Source excerpt:
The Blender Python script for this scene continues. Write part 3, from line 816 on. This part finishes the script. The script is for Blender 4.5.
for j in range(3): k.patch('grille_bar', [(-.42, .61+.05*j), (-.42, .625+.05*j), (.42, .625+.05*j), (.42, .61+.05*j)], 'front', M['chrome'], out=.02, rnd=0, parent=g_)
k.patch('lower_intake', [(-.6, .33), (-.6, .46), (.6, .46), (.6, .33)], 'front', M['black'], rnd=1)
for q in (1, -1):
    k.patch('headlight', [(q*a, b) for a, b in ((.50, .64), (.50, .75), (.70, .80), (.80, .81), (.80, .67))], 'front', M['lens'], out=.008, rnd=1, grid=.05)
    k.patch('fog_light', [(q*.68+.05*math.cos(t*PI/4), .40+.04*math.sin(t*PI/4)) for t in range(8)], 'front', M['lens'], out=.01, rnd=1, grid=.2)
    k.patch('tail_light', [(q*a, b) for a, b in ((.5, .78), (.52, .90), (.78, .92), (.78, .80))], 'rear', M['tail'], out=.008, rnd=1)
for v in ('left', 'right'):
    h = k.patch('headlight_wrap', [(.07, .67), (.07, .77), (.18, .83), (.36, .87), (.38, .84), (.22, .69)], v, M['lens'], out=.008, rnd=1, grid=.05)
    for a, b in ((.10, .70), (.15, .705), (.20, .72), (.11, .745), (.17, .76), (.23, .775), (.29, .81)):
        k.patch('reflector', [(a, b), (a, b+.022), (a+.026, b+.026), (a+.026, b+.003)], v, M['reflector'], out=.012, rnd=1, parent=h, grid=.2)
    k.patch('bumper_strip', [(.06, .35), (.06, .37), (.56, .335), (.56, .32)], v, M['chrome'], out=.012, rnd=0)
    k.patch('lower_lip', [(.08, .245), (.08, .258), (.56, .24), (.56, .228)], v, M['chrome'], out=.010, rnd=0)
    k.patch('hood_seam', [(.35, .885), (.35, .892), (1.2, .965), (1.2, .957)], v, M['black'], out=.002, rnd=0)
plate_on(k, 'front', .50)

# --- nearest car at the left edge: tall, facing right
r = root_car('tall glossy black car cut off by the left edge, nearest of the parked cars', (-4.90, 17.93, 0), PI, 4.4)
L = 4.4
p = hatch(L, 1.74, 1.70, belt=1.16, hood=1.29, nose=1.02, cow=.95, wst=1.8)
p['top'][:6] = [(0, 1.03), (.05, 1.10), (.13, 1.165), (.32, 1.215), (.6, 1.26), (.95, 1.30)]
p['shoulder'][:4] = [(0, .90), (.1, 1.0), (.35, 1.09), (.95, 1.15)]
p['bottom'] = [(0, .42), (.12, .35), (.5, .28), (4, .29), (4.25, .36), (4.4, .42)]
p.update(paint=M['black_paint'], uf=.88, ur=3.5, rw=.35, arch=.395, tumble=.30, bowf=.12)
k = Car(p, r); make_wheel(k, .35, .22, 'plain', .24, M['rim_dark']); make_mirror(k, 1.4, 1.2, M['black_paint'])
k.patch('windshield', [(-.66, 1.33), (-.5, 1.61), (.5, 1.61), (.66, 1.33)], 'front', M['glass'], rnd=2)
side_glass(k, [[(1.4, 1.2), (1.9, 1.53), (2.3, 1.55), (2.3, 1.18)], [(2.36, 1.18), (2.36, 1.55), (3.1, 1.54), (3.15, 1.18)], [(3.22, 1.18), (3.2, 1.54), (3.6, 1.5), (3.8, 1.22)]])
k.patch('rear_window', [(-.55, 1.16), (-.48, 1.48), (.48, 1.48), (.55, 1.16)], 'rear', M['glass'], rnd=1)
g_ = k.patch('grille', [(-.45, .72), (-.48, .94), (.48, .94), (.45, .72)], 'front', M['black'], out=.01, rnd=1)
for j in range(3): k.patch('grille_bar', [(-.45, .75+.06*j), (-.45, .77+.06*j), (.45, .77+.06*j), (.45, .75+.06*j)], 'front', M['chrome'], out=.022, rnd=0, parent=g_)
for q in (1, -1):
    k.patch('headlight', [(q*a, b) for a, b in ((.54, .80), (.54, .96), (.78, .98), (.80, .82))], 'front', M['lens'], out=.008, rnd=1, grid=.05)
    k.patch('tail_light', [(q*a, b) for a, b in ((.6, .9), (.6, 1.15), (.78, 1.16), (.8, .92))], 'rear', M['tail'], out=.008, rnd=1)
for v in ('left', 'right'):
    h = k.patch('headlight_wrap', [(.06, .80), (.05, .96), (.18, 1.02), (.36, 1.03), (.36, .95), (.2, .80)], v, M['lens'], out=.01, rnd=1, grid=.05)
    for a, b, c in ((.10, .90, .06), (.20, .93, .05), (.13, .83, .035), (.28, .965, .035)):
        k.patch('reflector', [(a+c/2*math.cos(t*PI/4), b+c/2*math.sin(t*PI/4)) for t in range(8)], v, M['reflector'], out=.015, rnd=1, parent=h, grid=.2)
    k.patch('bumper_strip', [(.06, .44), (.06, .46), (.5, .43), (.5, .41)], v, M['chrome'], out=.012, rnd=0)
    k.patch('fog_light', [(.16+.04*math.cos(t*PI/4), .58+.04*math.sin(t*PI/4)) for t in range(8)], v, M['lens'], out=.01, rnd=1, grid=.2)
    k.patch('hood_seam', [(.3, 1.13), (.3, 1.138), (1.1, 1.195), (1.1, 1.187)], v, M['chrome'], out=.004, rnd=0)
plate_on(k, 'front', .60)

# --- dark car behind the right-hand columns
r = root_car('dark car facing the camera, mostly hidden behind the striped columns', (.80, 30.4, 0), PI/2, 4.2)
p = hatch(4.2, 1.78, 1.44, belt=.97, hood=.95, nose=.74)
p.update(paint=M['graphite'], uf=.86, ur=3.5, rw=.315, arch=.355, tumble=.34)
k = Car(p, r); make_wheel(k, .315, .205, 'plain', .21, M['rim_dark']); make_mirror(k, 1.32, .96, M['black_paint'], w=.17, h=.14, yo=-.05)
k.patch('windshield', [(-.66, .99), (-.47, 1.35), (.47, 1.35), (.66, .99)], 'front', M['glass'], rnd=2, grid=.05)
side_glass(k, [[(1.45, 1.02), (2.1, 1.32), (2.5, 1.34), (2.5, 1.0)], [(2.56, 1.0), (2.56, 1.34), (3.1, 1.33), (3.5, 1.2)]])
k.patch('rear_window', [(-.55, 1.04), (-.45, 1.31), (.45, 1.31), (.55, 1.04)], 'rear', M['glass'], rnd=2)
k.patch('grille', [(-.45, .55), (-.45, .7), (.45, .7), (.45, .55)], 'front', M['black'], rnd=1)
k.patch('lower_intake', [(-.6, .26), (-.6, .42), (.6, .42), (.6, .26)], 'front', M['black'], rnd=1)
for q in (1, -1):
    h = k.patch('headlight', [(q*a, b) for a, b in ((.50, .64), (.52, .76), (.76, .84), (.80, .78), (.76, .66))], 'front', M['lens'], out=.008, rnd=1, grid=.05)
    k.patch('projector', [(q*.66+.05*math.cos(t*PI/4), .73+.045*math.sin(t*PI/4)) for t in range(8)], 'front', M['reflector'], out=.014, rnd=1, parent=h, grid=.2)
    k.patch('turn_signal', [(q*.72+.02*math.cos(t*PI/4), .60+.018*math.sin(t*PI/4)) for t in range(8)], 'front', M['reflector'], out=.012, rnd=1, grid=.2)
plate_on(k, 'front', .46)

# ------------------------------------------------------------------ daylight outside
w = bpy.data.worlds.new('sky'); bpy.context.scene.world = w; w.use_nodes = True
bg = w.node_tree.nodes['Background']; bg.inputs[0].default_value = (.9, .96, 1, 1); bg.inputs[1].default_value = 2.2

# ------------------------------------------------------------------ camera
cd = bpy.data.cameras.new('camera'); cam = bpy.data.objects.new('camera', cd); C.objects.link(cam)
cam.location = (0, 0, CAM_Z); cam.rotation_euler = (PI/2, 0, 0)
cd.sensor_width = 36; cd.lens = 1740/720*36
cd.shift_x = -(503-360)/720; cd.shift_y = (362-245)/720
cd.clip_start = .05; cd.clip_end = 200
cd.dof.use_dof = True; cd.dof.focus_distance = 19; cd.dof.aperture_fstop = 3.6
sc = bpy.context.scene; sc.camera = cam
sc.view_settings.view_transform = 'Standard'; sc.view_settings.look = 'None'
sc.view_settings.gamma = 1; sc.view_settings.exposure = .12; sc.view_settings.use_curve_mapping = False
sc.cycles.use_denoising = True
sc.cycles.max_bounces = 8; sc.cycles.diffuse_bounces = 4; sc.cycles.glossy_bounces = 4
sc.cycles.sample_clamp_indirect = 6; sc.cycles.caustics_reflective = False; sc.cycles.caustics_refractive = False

To do: Starting with the first line of the data above, copy each line exactly until you reach the line with "plate_on(k, 'front', .50)"; include that line as well.

Problem solution:
The Blender Python script for this scene continues. Write part 3, from line 816 on. This part finishes the script. The script is for Blender 4.5.
for j in range(3): k.patch('grille_bar', [(-.42, .61+.05*j), (-.42, .625+.05*j), (.42, .625+.05*j), (.42, .61+.05*j)], 'front', M['chrome'], out=.02, rnd=0, parent=g_)
k.patch('lower_intake', [(-.6, .33), (-.6, .46), (.6, .46), (.6, .33)], 'front', M['black'], rnd=1)
for q in (1, -1):
    k.patch('headlight', [(q*a, b) for a, b in ((.50, .64), (.50, .75), (.70, .80), (.80, .81), (.80, .67))], 'front', M['lens'], out=.008, rnd=1, grid=.05)
    k.patch('fog_light', [(q*.68+.05*math.cos(t*PI/4), .40+.04*math.sin(t*PI/4)) for t in range(8)], 'front', M['lens'], out=.01, rnd=1, grid=.2)
    k.patch('tail_light', [(q*a, b) for a, b in ((.5, .78), (.52, .90), (.78, .92), (.78, .80))], 'rear', M['tail'], out=.008, rnd=1)
for v in ('left', 'right'):
    h = k.patch('headlight_wrap', [(.07, .67), (.07, .77), (.18, .83), (.36, .87), (.38, .84), (.22, .69)], v, M['lens'], out=.008, rnd=1, grid=.05)
    for a, b in ((.10, .70), (.15, .705), (.20, .72), (.11, .745), (.17, .76), (.23, .775), (.29, .81)):
        k.patch('reflector', [(a, b), (a, b+.022), (a+.026, b+.026), (a+.026, b+.003)], v, M['reflector'], out=.012, rnd=1, parent=h, grid=.2)
    k.patch('bumper_strip', [(.06, .35), (.06, .37), (.56, .335), (.56, .32)], v, M['chrome'], out=.012, rnd=0)
    k.patch('lower_lip', [(.08, .245), (.08, .258), (.56, .24), (.56, .228)], v, M['chrome'], out=.010, rnd=0)
    k.patch('hood_seam', [(.35, .885), (.35, .892), (1.2, .965), (1.2, .957)], v, M['black'], out=.002, rnd=0)
plate_on(k, 'front', .50)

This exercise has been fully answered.